Immunity for Crimes Committed by African Heads of State

By 8th August 2014 January 9th, 2017 Corruption, Human Rights, News, Rule of Law, Uncategorized

The BWL Rule of Law Team notes with ever increasing concern that at its Assembly in late June 2014 in Malabo, Equatorial Guinea, the African Union (“AU”) adopted the Protocol on Amendments to the Protocol on the Statute of the African Court of Justice and Human Rights (“the Second Protocol”) and called upon its member states to sign and ratify the treaty “as expeditiously as possible so as to enable [it] to enter into force.” [Click to see a copy of the relevant AU Decision] Readers will recall that the First Protocol for the establishment of the African Court of Justice and Human Rights (“the ACJHR”) was adopted by the AU in Sharm El-Sheikh, Egypt on 1st July 2008.

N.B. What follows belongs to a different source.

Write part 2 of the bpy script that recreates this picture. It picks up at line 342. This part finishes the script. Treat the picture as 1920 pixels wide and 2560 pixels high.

The ACJHR; the main purpose of which is to function as the principal judicial organ of the AU, is intended to have jurisdiction over both civil and criminal cases, including matters presently within the jurisdiction of the International Criminal Court (“ICC”) in The Hague, such as genocide, war crimes and crimes against humanity. But unlike the ICC, it is intended that the ACJHR will also have jurisdiction over transnational crimes, such as money-laundering, human and drug trafficking, terrorism and piracy. The difficulty is that the ACJHR’s constituent treaty, as adopted and advanced by the AU, contains a clause granting immunity from prosecution to sitting heads of state.

Like many others, members of the BWL Rule of Law Team are troubled by the existence of the immunity, for it undermines fundamentally the Rule of Law principle that ‘no one is above the law’ and that ‘all are accountable to the law,’ including those individuals who represent the State’s guiding mind and will. Lee Marler, the barrister who leads the BWL Rule of Law Team, is quoted as saying that “one cannot help but wonder whether the suggested immunity from ACJHR prosecution for African Heads of State – which is indefensible – is as a result of the ICC’s indictments of Sudan’s Omar al-Bashir and Kenya’s Uhuru Kenyatta.” Neil Macaulay, another senior member of the BWL Team, sees the merits of establishing the ACJHR, despite the overlapping jurisdiction of the ICC, but “is concerned that the existence of the immunity from prosecution will undermine from the very outset the Court’s credibility and may put international funding of the Court at risk.”

Steps to establish the ACJHR will not take place until 15 AU states have ratified the Court’s treaty. Until such time as the Court has the ability to prosecute all those responsible for atrocities and crimes within Africa, it is to be hoped that AU States will respect the Rule of Law and resist the AU’s call to ratify the treaty in its presently flawed state.